Il Cda di Banco Bpm boccia l'offerta pubblica di scambio di Unicredit, giudicandola "all'unanimità" inadeguata a riflettere il valore della banca ed esprimendo forte preoccupazione per le "prevedibili ricadute" occupazionali e per gli effetti negativi che avrà sulla "flessibilità strategica" dell'istituto, ingessato dalla 'passivity rule' in una fase di forte crescita.
In attesa della valutazione formale - che potrà arrivare solo tra qualche mese dopo la pubblicazione del documento di offerta - al consiglio basta una mattinata di esame del comunicato ex art. 102 del Tuf con cui l'Ops è stata annunciata per affossare una proposta che "non è stata in alcun modo preventivamente concordata" o più semplicemente è "ostile", per usare le parole del consigliere Mauro Paoloni.
Stupore ha generato anzitutto il corrispettivo, che esprime un premio di solo lo 0,5%, trasformatosi in uno sconto di circa il 7,6% dopo la reazione divergente dei titoli in Borsa, oggi entrambi in calo di circa un punto percentuale. "Condizioni inusuali" le bolla il Banco, che "non riflettono in alcun modo la redditività e l'ulteriore potenziale di creazione di valore" della banca, a maggior ragione dopo le iniziative strategiche - l'Opa su Anima e l'acquisto della quota di Mps, la creazione delle fabbriche prodotto nell'assicurazione e nella monetica - che "si tradurranno in un aggiornamento degli obiettivi" del piano, "in parte già anticipati al mercato".
Banco Bpm, rivendica il Cda, è tra le banche "con le migliori prospettive di crescita nell'attuale scenario di mercato", in grado "di estrarre dalle fabbriche prodotto" un contributo "ancora più importante, riducendo nel contempo la propria esposizione" al calo dei tassi. Per questa ragione la banca resta "focalizzata" sulla sua attuale strategia, allargata all'Opa su Anima "e sul conseguente aggiornamento del piano industriale, non trascurando alcuna opzione strategica" in grado di creare valore.

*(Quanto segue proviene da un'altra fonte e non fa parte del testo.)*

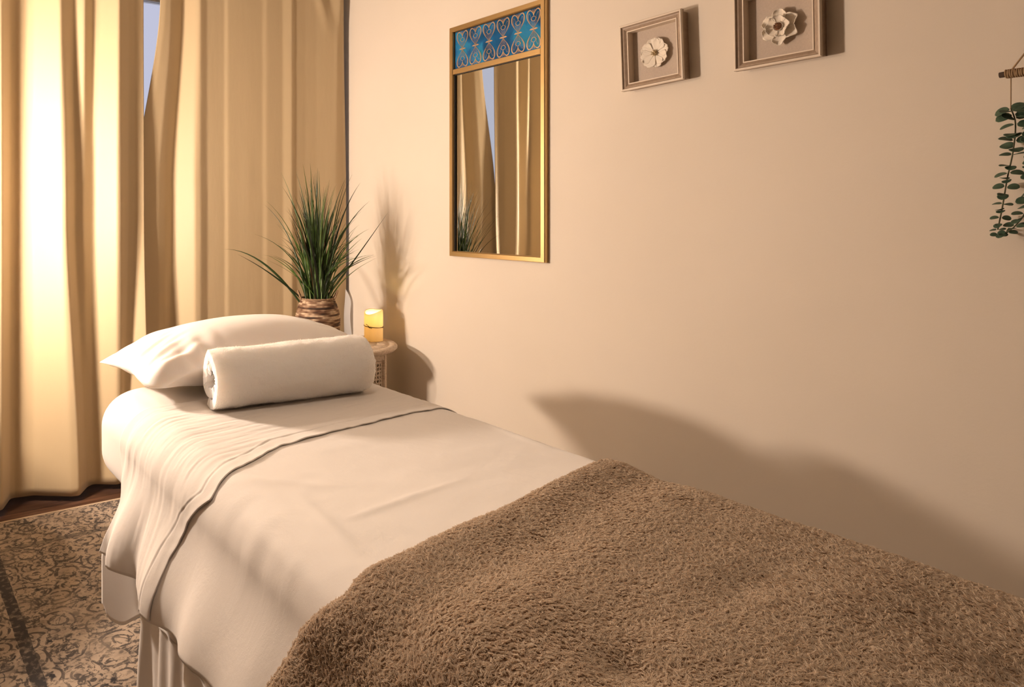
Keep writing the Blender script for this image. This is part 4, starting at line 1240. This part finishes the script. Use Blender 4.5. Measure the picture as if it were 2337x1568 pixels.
# picture nearer the mirror: flat ruffled daisy-like bloom with eight petals
p1 = shadow_box('flower_picture', 1.4400, 1.6835, 0.2165, math.radians(2.2), 'small square shadow box with a white ruffled flat flower, nearer the mirror')
def flower_part(root, z0, petals, cx=0, cy=0):
    first = MB()
    k = 0
    body = None
    for P, sd in petals:
        o = MB().grid(P).build('petal', M_petal, root if body is None else body)
        solid(o, 0.0012)
        if body is None:
            o.name = 'flower'; o.location = (cx, cy, z0); body = o
    return body
pet = []
for k in range(8):
    pet.append((petal_mesh(0.0445, 0.0215 + 0.002 * (k % 3), 0.003, 0.006 + 0.0015 * (k % 2), 0.0012, 2 * PI * k / 8 + 0.2 + 0.08 * math.sin(k * 2.3), 0.005, 0.05, k), k))
f1 = flower_part(p1, 0.012, pet, -0.001, -0.001)
st = MB()
rg2 = random.Random(4)
for k in range(60):
    r = 0.011 * math.sqrt(rg2.random()); t = rg2.uniform(0, 2 * PI)
    x, y = r * math.cos(t), r * math.sin(t)
    st.tube([(x * 0.6, y * 0.6, 0.001), (x, y, 0.008 + 0.004 * rg2.random())], [0.0006, 0.0009], 5)
st.lathe([(0.0, 0.0), (0.009, 0.0), (0.008, 0.004), (0.0, 0.006)], 16)
st.build('flower_centre', M_stamen, f1)
# second picture: cupped magnolia-like bloom, six outer and five inner petals round a brown centre
p2 = shadow_box('flower_picture', 1.0640, 1.6910, 0.2255, math.radians(0.8), 'square shadow box with a white layered lotus-shaped flower and brown centre')
pet = []
for k in range(6):
    pet.append((petal_mesh(0.0400, 0.0195, 0.008, 0.010, 0.0, 2 * PI * k / 6 + 0.5, 0.009, 0.0, k, 0.06, 0.002), k))
for k in range(5):
    pet.append((petal_mesh(0.0250, 0.0180, 0.008, 0.010, 0.0, 2 * PI * k / 5 + 0.15, 0.005, 0.0, k, 0.06, 0.0) + np.array([0, 0, 0.010]), k))
f2 = flower_part(p2, 0.011, pet, 0.0015, -0.008)
st = MB().lathe([(0.0, 0.012), (0.0095, 0.012), (0.0105, 0.017), (0.007, 0.021), (0.0, 0.022)], 20)
for k in range(40):
    t = rg2.uniform(0, 2 * PI); r = 0.010 * math.sqrt(rg2.random())
    st.tube([(r * 0.8 * math.cos(t), r * 0.8 * math.sin(t), 0.016), (r * math.cos(t), r * math.sin(t), 0.024)], [0.0009, 0.0007], 5)
st.build('flower_centre', M_brownc, f2)
st = MB()
for k in range(22):
    t = 2 * PI * k / 22
    st.tube([(0.010 * math.cos(t), 0.010 * math.sin(t), 0.012), (0.0125 * math.cos(t), 0.0125 * math.sin(t), 0.021)], [0.0012, 0.0011], 5)
st.build('stamen_ring', M_petal, f2)

# ------------------------------------------------------------------ eucalyptus wall hanging
SA, SZ = 0.603, 1.474
hang = empty('eucalyptus_hanging', V(WALL, SA * K, CAM_H + (SZ - CAM_H) * K))
hang.scale = (K, K, K)
tag(hang, 'hanging eucalyptus garland strung from a dark stick on the wall', 'wall hanging')
so = -0.030
MB().tube([(0.002, so, 0.0), (0.02, so, 0.001), (0.12, so, 0.002), (0.24, so - 0.002, 0.0), (0.30, so, 0.001)], [0.0062, 0.0068, 0.0062, 0.0066, 0.006], 10).build('stick', M_stick, hang)
wr = MB()
def wraps(x0, x1, n):
    pts = []
    for k in range(n * 10 + 1):
        t = k / (n * 10)
        an = 2 * PI * t * n
        pts.append((x0 + (x1 - x0) * t, so + 0.0085 * math.cos(an), 0.0008 + 0.0085 * math.sin(an)))
    return pts
for x0 in (0.012, 0.262):
    wr = MB()
    wr.tube(wraps(x0, x0 + 0.034, 9), 0.0019, 6)
    wr.tube(wraps(x0 + 0.03, x0 + 0.003, 4), 0.0019, 6)
    wr.build('twine_wrap', M_twine, hang)
cd = MB().tube([(0.022, so, 0.008), (0.085, so, 0.105), (0.150, so + 0.018, 0.205)], 0.0018, 6).tube([(0.282, so, 0.008), (0.216, so, 0.105), (0.150, so + 0.018, 0.205)], 0.0018, 6)
cd.build('cord', M_twine, hang)
MB().tube([(0.150, -0.0, 0.207), (0.150, so + 0.012, 0.207)], [0.002, 0.003], 8).build('nail', M_stick, hang)
def garland(path, seed, s0, s1, cordx):
    rgx = random.Random(seed)
    st_ = MB().tube(spline(path, 6), 0.0014, 6)
    so_ = st_.build('strand', M_stem, hang)
    MB().tube([(cordx, so, -0.006), tuple(np.array(path[0]) * [1, 1, 1])], 0.0011, 5).build('hanging_twine', M_twine, hang)
    lm = MB()
    pth = spline(path, 8)
    n = 19
    for k in range(n):
        t = k / (n - 1)
        c = Vector(pth[min(len(pth) - 1, int(t * (len(pth) - 1)))])
        R = (s0 + (s1 - s0) * t) * (0.85 + 0.3 * rgx.random())
        th = (k % 2) * PI / 2 + rgx.uniform(-0.5, 0.5)
        for sgn in (0, PI):
            d = Vector((math.cos(th + sgn), math.sin(th + sgn) * 0.8, rgx.uniform(-0.40, 0.30)))
            if d.y > 0: d.y *= 0.3
            if d.length < 0.45: d = Vector((d.x, -0.45, d.z - 0.2))
            d.normalize()
            # leaf face: tipped towards the room by a varying amount
            up = Vector((rgx.uniform(-0.3, 0.3), -rgx.uniform(0.25, 1.1), 0.9)).normalized()
            nn = (up - d * up.dot(d)).normalized()
            s_ = d.cross(nn).normalized()
            rows_ = []
            NU, NV = 11, 9
            for i in range(NU):
                u_ = i / (NU - 1)
                row = []
                hw = R * 0.46 * math.sqrt(max(0.0, 1 - (2 * u_ - 1) ** 2)) + 0.0003
                for j in range(NV):
                    v_ = 2 * j / (NV - 1) - 1
                    p = c + d * (0.0025 + R * u_) + s_ * hw * v_ + nn * (0.08 * R * v_ * v_ * (1 - (2 * u_ - 1) ** 2) - 0.10 * R * u_ * u_)
                    row.append(tuple(p))
                rows_.append(row)
            lm.grid(rows_)
    lo = lm.build('leaves', M_euc, so_)
    solid(lo, 0.0006)
x_ = lambda a: SA - a
garland([(0.022, so - 0.004, -0.076), (0.030, so - 0.006, -0.11), (0.026, so - 0.006, -0.17), (0.016, so - 0.005, -0.23), (0.008, so - 0.004, -0.29), (0.000, so - 0.003, -0.34)], 3, 0.029, 0.013, 0.021)
garland([(0.062, so - 0.003, -0.085), (0.064, so - 0.006, -0.15), (0.062, so - 0.006, -0.22), (0.050, so - 0.005, -0.29), (0.026, so - 0.004, -0.335), (0.002, so - 0.003, -0.352)], 5, 0.029, 0.013, 0.060)
garland([(0.150, so - 0.003, -0.08), (0.152, so - 0.006, -0.16), (0.148, so - 0.006, -0.26), (0.150, so - 0.004, -0.36)], 8, 0.029, 0.014, 0.150)
garland([(0.240, so - 0.003, -0.08), (0.238, so - 0.006, -0.14), (0.242, so - 0.006, -0.22), (0.250, so - 0.004, -0.31)], 9, 0.029, 0.014, 0.240)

Entrare a far parte di Unicredit, viceversa, espone "all'alea connessa" alla scalata a Commerzbank in Germania e alla "diluizione" di un posizionamento geografico invidiabile, concentrato nelle ricche regioni del Nord Italia, a vantaggio di aree a "minore crescita" e con "maggiore rischio geopolitico".
Con Unicredit, inoltre, scomparirebbe "il brand" e si ridurrebbe "significativamente" la concorrenza sul mercato bancario mentre le sinergie di costo, stimate in 900 milioni, sollevano "forti preoccupazioni" sulle "prevedibili ricadute" occupazionali e sociali, senza essere "valorizzate" nel prezzo di offerta.
Infine il Banco lamenta come - a fronte di condizioni "inusuali" - debba sopportare forti limitazioni alla sua "flessibilità strategica", per effetto della passivity rule, che richiede l'approvazione in assemblea delle iniziative potenzialmente difensive. Condizionamenti che si ripercuoteranno sulle "condizioni" dell'Opa su Anima - su cui il Banco va avanti con il deposito del prospetto in Consob - ma anche sul "recente investimento" in Mps, su cui non potrà far leva se non con il consenso dei soci.
A questo prezzo, concordano in molti, difficilmente l'Ops andrà in porto ma la mossa consente all'ad di Unicredit, Andrea Orcel, di giocare su più fronti: quello tedesco, dove la scalata a Commerzbank richiede tempi lunghi, e su quello italiano, dove 'lega le mani' al Banco, garantendosi più opzioni strategiche. E se dovesse scegliere di concentrare i suoi sforzi sull'Italia non è escluso, evidenzia S&P, che possa alzare l'offerta.
Ora si tratterà di vedere come si posizioneranno gli azionisti del Banco. I loro rappresentanti in cda - Credit Agricole, fondazioni e casse previdenziali - sono stati compatti. La banca francese, primo socio con il 9,2% del capitale e potenziale cavaliere bianco, ha negato di aver chiesto alla Bce l'autorizzazione a salire sopra il 10%, dopo le indiscrezioni che ipotizzavano la costruzione di un derivato su un ulteriore 10% del capitale. Per gli analisti di Mediobanca difficilmente lancerà una controfferta mentre il mandato del suo ceo, Philippe Brassac, si avvia al termine anche se un aumento della quota potrebbe rafforzarla al tavolo negoziale per quanto di suo interesse: avere canali distributivi per i suoi prodotti.Rilanciare, crescere o vendere: un dilemma, scrive Kbw, "senza facili soluzioni".